» **TASK MATERIAL**:
·····
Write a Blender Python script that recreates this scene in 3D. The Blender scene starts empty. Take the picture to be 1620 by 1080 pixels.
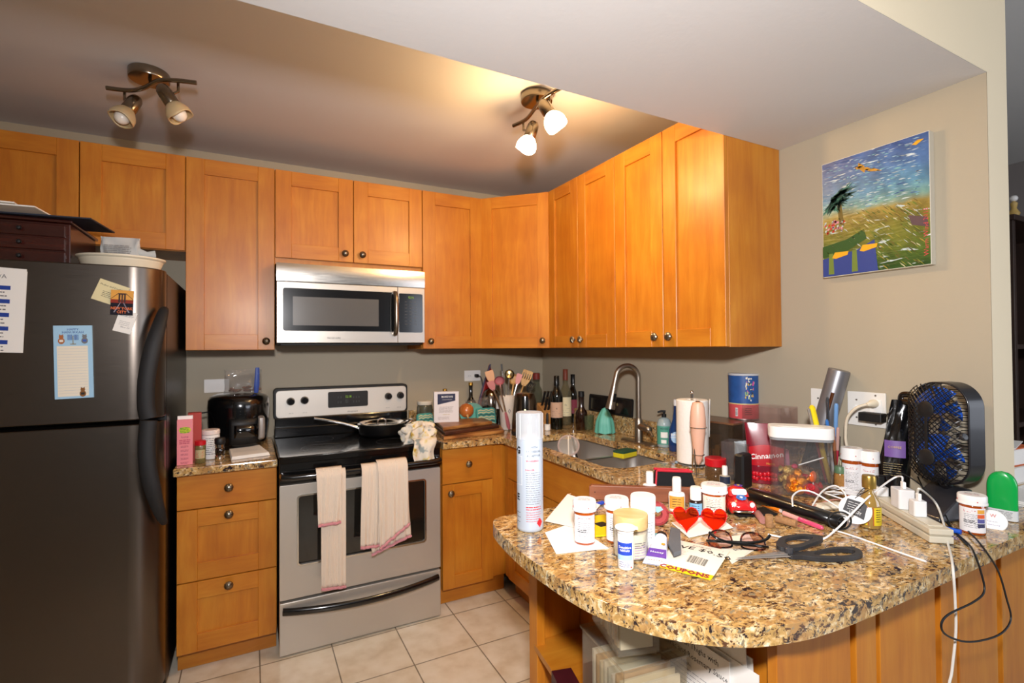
import bpy, bmesh, math, random
from math import sin, cos, pi, radians
from mathutils import Vector, Matrix, Euler
random.seed(7)
col = bpy.context.scene.collection
sc = bpy.context.scene

# ---------------------------------------------------------------- measuring helpers (survey of the room from the photograph)
CF, CYAW, CPIT, CROL = 790.84, -27.4931, .8025, -.3855
CAM = Vector((-1.8469, -3.0796, 1.3409))
_y, _p, _r = map(radians, (CYAW, CPIT, CROL))
FW = Vector((-sin(_y) * cos(_p), cos(_y) * cos(_p), sin(_p)))
_rt = Vector((cos(_y), sin(_y), 0)); _up = _rt.cross(FW)
RT = _rt * cos(_r) + _up * sin(_r); UP = RT.cross(FW)
def ray(px, py): return FW + RT * ((px - 810) / CF) + UP * ((540 - py) / CF)
def ONZ(px, py, z):
    d = ray(px, py); return CAM + d * ((z - CAM.z) / d.z)
def ONY(px, py, y):
    d = ray(px, py); return CAM + d * ((y - CAM.y) / d.y)
def ONX(px, py, x):
    d = ray(px, py); return CAM + d * ((x - CAM.x) / d.x)
def DEP(x, y, z=.9): return (Vector((x, y, z)) - CAM).dot(FW)
def MPP(x, y): return DEP(x, y) / CF
def ZAT(x, y, py):
    # height at which the vertical line through (x, y) meets image row py
    a = Vector((x, y, 0)) - CAM
    k = (540 - py) / CF
    # (a+z k).UP = k * (a+z k).FW
    return (k * a.dot(FW) - a.dot(UP)) / (UP.z - k * FW.z)
Z = .8615            # worktop height
def SPOT(px, py, r=0, z=Z):
    p = ONZ(px, py, z); d = (p - CAM); d.z = 0; d.normalize(); p = p + d * r
    return p.x, p.y
def FACE(x, y):      # z rotation that turns a thing's local -y towards the camera
    return math.atan2(x - CAM.x, -(x - CAM.x) * 0 + (y - CAM.y)) * -1

# ---------------------------------------------------------------- materials
def lin(c):
    if isinstance(c, str):
        c = c.lstrip('#'); c = [int(c[i:i + 2], 16) / 255 for i in (0, 2, 4)]
    return tuple((x / 12.92 if x <= .04045 else ((x + .055) / 1.055) ** 2.4) for x in c) + (1,)
_mc = {}
def newmat(name):
    m = bpy.data.materials.new(name); m.use_nodes = True
    nt = m.node_tree; nt.nodes.clear()
    out = nt.nodes.new('ShaderNodeOutputMaterial')
    b = nt.nodes.new('ShaderNodeBsdfPrincipled'); nt.links.new(b.outputs[0], out.inputs[0])
    return m, nt, b, out
def mat(c, rough=.45, metal=0, trans=0, coat=0, emit=0, bump=0, bscale=60, ior=1.45, sheen=0, sss=0, aniso=0, vary=0):
    key = (c, rough, metal, trans, coat, emit, bump, bscale, ior, sheen, sss, aniso, vary)
    if key in _mc: return _mc[key]
    m, nt, b, out = newmat('surface_' + str(c).strip('#'))
    b.inputs['Base Color'].default_value = lin(c); b.inputs['Roughness'].default_value = rough
    b.inputs['Metallic'].default_value = metal; b.inputs['IOR'].default_value = ior
    b.inputs['Transmission Weight'].default_value = trans; b.inputs['Coat Weight'].default_value = coat
    b.inputs['Coat Roughness'].default_value = .08
    if sheen: b.inputs['Sheen Weight'].default_value = sheen
    if sss:
        b.inputs['Subsurface Weight'].default_value = sss; b.inputs['Subsurface Scale'].default_value = .01
    if aniso: b.inputs['Anisotropic'].default_value = aniso
    if emit:
        b.inputs['Emission Color'].default_value = lin(c); b.inputs['Emission Strength'].default_value = emit
    tc = nt.nodes.new('ShaderNodeTexCoord')
    if vary:
        n = nt.nodes.new('ShaderNodeTexNoise'); n.inputs['Scale'].default_value = bscale * .5; n.inputs['Detail'].default_value = 4
        nt.links.new(tc.outputs['Object'], n.inputs['Vector'])
        mx = nt.nodes.new('ShaderNodeMix'); mx.data_type = 'RGBA'; mx.blend_type = 'MULTIPLY'; mx.inputs[0].default_value = vary
        mx.inputs[6].default_value = lin(c); nt.links.new(n.outputs['Fac'], mx.inputs[7]); nt.links.new(mx.outputs[2], b.inputs['Base Color'])
    if bump:
        n = nt.nodes.new('ShaderNodeTexNoise'); n.inputs['Scale'].default_value = bscale; n.inputs['Detail'].default_value = 5
        nt.links.new(tc.outputs['Object'], n.inputs['Vector'])
        bp = nt.nodes.new('ShaderNodeBump'); bp.inputs['Strength'].default_value = bump; bp.inputs['Distance'].default_value = .004
        nt.links.new(n.outputs['Fac'], bp.inputs['Height']); nt.links.new(bp.outputs[0], b.inputs['Normal'])
    _mc[key] = m; return m
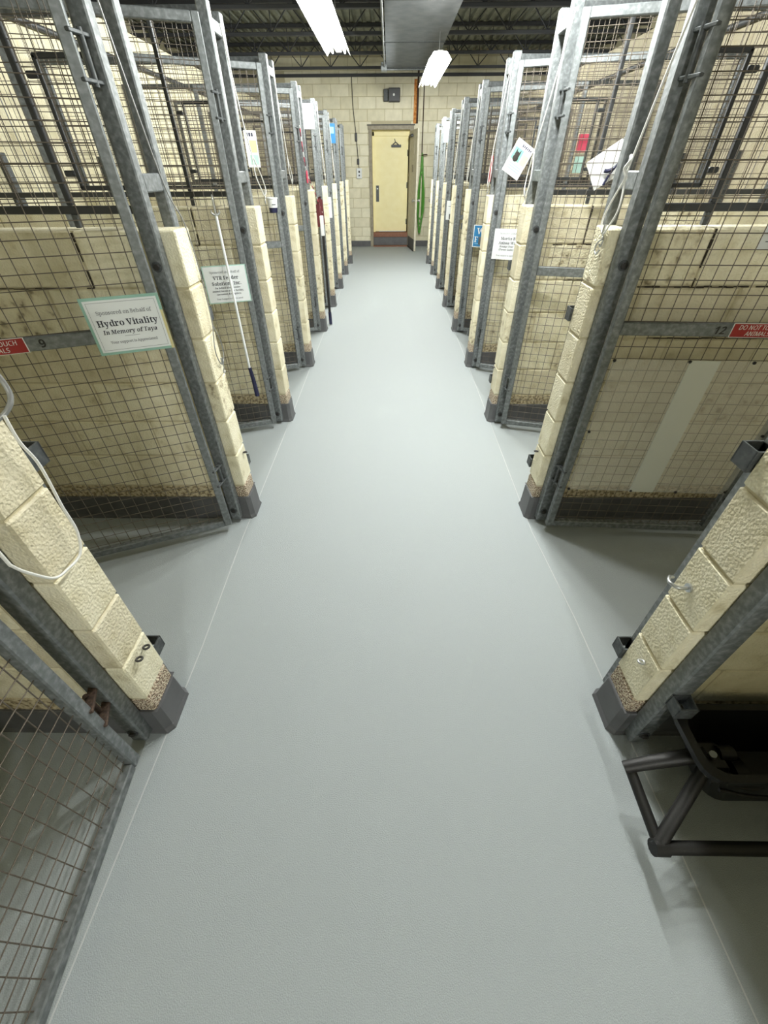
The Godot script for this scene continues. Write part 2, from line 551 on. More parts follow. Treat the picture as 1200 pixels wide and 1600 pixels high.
	tube(st, [Vector3(0.12, 1.79, 0.05), Vector3(0.10, 1.86, 0.05)], 0.008, 8)
	part("door_closer", st.commit(), M.galv_dark, d)
	for y in [0.22, 0.98, 1.6]:
		part("hinge", tubed([Vector3(0.425, y - 0.06, 0.03), Vector3(0.425, y + 0.06, 0.03)], 0.011, 8), M.galv_dark, d)
	part("bottom_gap_strip", bx(Vector3(0.05, 0.006, 0.026), Vector3(0.7, 0.012, 0.008)), M.white, d)
	# the open leaf
	var o := thing("door_2", "beige door leaf swung open towards the aisle at the far doorway", "door", Vector3(0.525, 0, ZE + 0.05), deg_to_rad(-82.5 + 180.0), "", "structure")
	o.rotation.y = 0
	var th := deg_to_rad(82.5)
	o.transform.basis = Basis(Vector3(cos(th), 0, sin(th)), Vector3.UP, Vector3(-sin(th), 0, cos(th)))
	part("leaf", bx(Vector3(0.46, 1.155, 0), Vector3(0.92, 2.28, 0.045), 0.003), M.door_leaf, o)
	part("kick_band", bx(Vector3(0.46, 0.135, 0.0235), Vector3(0.915, 0.24, 0.003)), M.cove, o)
	part("door_sweep", bx(Vector3(0.46, 0.02, 0.032), Vector3(0.90, 0.03, 0.014), 0.003), M.black, o)
	part("closer_arm", bx(Vector3(0.25, 2.20, 0.05), Vector3(0.3, 0.05, 0.05), 0.008), M.rail_dark, o)
	part("notice_plate", bx(Vector3(0.42, 1.62, 0.025), Vector3(0.17, 0.13, 0.004)), M.frame, o)
	part("notice_sheet", bx(Vector3(0.52, 2.0, 0.025), Vector3(0.13, 0.25, 0.003)), M.door_leaf, o)
	for sgn in [-1.0, 1.0]:
		st = begin()
		var bs := Basis(Vector3.RIGHT, PI / 2 * sgn)
		lathe(st, [Vector2(0.034, 0), Vector2(0.034, 0.008), Vector2(0.014, 0.012), Vector2(0.014, 0.035), Vector2(0.03, 0.045), Vector2(0.033, 0.06), Vector2(0.022, 0.074), Vector2(0.0, 0.078)], Vector3(0.845, 1.03, 0.022 * sgn), 16, bs)
		part("knob", st.commit(), M.steel, o)
	# things on the far wall
	var sp := thing("speaker_box", "dark grey box loudspeaker mounted high above the far doorway", "speaker", Vector3(0.05, 2.88, ZE + 0.10))
	part("cabinet", bx(Vector3(0.06, 0, 0), Vector3(0.26, 0.22, 0.19), 0.012), M.grey_box, sp)
	part("bracket", bx(Vector3(-0.13, 0.0, -0.03), Vector3(0.10, 0.20, 0.13), 0.01), M.galv_dark, sp)
	part("cone", tubed([Vector3(0.05, 0.0, 0.09), Vector3(0.05, 0.0, 0.1)], 0.022, 14), M.white, sp)
	st = begin()
	cbox(st, Vector3(0.60, 2.78, ZE + 0.006), Vector3(0.085, 0.72, 0.004))
	var stain := part("rust_streak", st.commit(), M.orange)
	tag(stain, "orange rust streak running down the far wall above the doorway", "rust stain")
	stain = part("standpipe", tubed([Vector3(0.645, 2.42, ZE + 0.03), Vector3(0.645, 3.5, ZE + 0.03)], 0.022, 10), M.rust)
	tag(stain, "brown rusty pipe running up the far wall beside the orange streak", "pipe")
	var rod := thing("wall_conduit", "thin brown conduit with a hose hook on far wall behind open door", "pipe", Vector3(0.80, 0, ZE + 0.02))
	part("pipe", tubed([Vector3(-0.01, 1.78, 0), Vector3(-0.02, 3.1, 0)], 0.012, 8), M.rust, rod)
	part("hook", tubed(smooth_path([Vector3(-0.01, 1.86, 0), Vector3(-0.01, 1.86, 0.1), Vector3(0.05, 1.87, 0.14), Vector3(0.11, 1.87, 0.1)]), 0.01, 8), M.rust, rod)
	var hs := thing("garden_hose", "green garden hose hanging in long loops behind the open far door", "hose", Vector3(0.80, 0, ZE + 0.12))
	for i in 4:
		var w0 := 0.05 + 0.018 * i
		var b0 := 0.42 + 0.10 * i
		var pts: Array = []
		for j in 25:
			var a := TAU * j / 24
			pts.append(Vector3(cos(a) * w0 * (0.75 + 0.3 * sin(-a)), 1.12 - b0 * 0.05 + sin(a) * (0.80 - 0.11 * i), 0.02 * i - 0.03 + 0.008 * sin(a * 3)))
		part("loop", tubed(pts, 0.018, 8), M.hose, hs)
	var ol := thing("wall_outlet", "white outlet box on the far wall left of the doorway", "outlet", Vector3(-0.74, 1.53, ZE + 0.03))
	part("box", bx(Vector3.ZERO, Vector3(0.13, 0.20, 0.05), 0.008), M.paper, ol)
	part("socket", bx(Vector3(0, 0.03, 0.027), Vector3(0.035, 0.04, 0.006), 0.002), M.black, ol)
	part("socket", bx(Vector3(0, -0.04, 0.027), Vector3(0.035, 0.03, 0.006), 0.002), M.ink_soft, ol)
	var lc := thing("power_cord", "dark power cord with two inline boxes hanging down far wall", "cord", Vector3(-0.78, 0, ZE + 0.03))
	part("cord", tubed(smooth_path([Vector3(-0.06, 3.2, 0), Vector3(-0.05, 2.7, 0.01), Vector3(-0.01, 2.3, 0.0), Vector3(0.02, 1.9, 0.01), Vector3(0.04, 1.63, 0.0)]), 0.008, 6), M.rail_dark, lc)
	part("inline_box", bx(Vector3(-0.005, 2.19, 0.01), Vector3(0.05, 0.15, 0.04), 0.008), M.grey_box, lc)
	part("inline_box", bx(Vector3(0.025, 1.75, 0.01), Vector3(0.05, 0.11, 0.04), 0.008), M.grey_box, lc)


func ceiling_steel() -> void:
	# ribbed deck, ribs running along the aisle
	var st := begin()
	var y := 3.56
	var x := -4.6
	while x < 4.6:
		var p := [Vector2(x, y), Vector2(x + 0.07, y), Vector2(x + 0.085, y + 0.04), Vector2(x + 0.135, y + 0.04), Vector2(x + 0.15, y)]
		for i in 4:
			var a: Vector2 = p[i]
			var b: Vector2 = p[i + 1]
			quad(st, Vector3(a.x, a.y, 6.2), Vector3(b.x, b.y, 6.2), Vector3(b.x, b.y, -13.35), Vector3(a.x, a.y, -13.35), Vector3(0, -1, 0))
		x += 0.15
	cbox(st, Vector3(0, 3.68, -3.6), Vector3(9.4, 0.12, 19.8))
	var c := part("ceiling", st.commit(), M.deck)
	tag(c, "grey ribbed metal roof deck above the open steel joists", "ceiling", "", "structure")
	var i := 0
	for z in [-6.70, -8.08, -9.46, -10.85, -12.24]:
		var j := thing("steel_joist", "dark open web steel joist across the ceiling, %s from the far wall" % ORD[5 - i], "joist", Vector3(0, 0, z), 0.0, "open web ceiling joists")
		part("bottom_chord", bx(Vector3(0, 3.2, 0), Vector3(9.0, 0.04, 0.07), 0.004), M.joist, j)
		part("top_chord", bx(Vector3(0, 3.525, 0), Vector3(9.0, 0.05, 0.08), 0.004), M.joist, j)
		st = begin()
		for n in 15:
			var x0 := -4.5 + n * 0.6
			tube(st, [Vector3(x0, 3.5, 0), Vector3(x0 + 0.3, 3.21, 0)], 0.009, 6)
			tube(st, [Vector3(x0 + 0.3, 3.21, 0), Vector3(x0 + 0.6, 3.5, 0)], 0.009, 6)
			tube(st, [Vector3(x0 + 0.3, 3.21, 0), Vector3(x0 + 0.3, 3.5, 0)], 0.007, 6)
		part("web_rods", st.commit(), M.joist, j)
		i += 1
	var lg := part("trim_4", bx(Vector3(0, 3.2, ZE + 0.03), Vector3(9.0, 0.05, 0.05), 0.004), M.joist)
	tag(lg, "dark steel ledger bar along the top of the far wall", "ledger", "", "structure")
	var d := thing("air_duct", "large grey rectangular air duct running along the ceiling over the aisle", "duct", Vector3(0.35, 3.07, 0))
	for q in 5:
		var z1 := -1.0 - q * 1.86
		part("duct_section", bx(Vector3(0, 0, z1 - 0.925), Vector3(0.82, 0.24, 1.85), 0.004), M.duct, d)
		part("seam_flange", bx(Vector3(0, 0, z1 - 1.855), Vector3(0.835, 0.255, 0.016), 0.003), M.galv_dark, d)
	var cd := thing("conduit_line", "thin white conduit with junction box along left edge of the air duct", "conduit", Vector3(-0.085, 2.93, 0))
	part("pipe", tubed([Vector3(0, 0, -1.0), Vector3(0, 0, -10.0)], 0.013, 8), M.galv, cd)
	part("junction_box", bx(Vector3(-0.01, 0, -10.1), Vector3(0.10, 0.10, 0.2), 0.008), M.galv, cd)
	part("pipe", tubed([Vector3(0, -0.02, -10.15), Vector3(0.75, -0.02, -10.15)], 0.012, 8), M.galv, cd)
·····
» **THE REQUEST**: Pictures stay out. Repeat only the lines from the beginning of the data through the line that has "sc = bpy.context.scene".

» **EXERCISE OUTPUT**:
Write a Blender Python script that recreates this scene in 3D. The Blender scene starts empty. Take the picture to be 1620 by 1080 pixels.
import bpy, bmesh, math, random
from math import sin, cos, pi, radians
from mathutils import Vector, Matrix, Euler
random.seed(7)
col = bpy.context.scene.collection
sc = bpy.context.scene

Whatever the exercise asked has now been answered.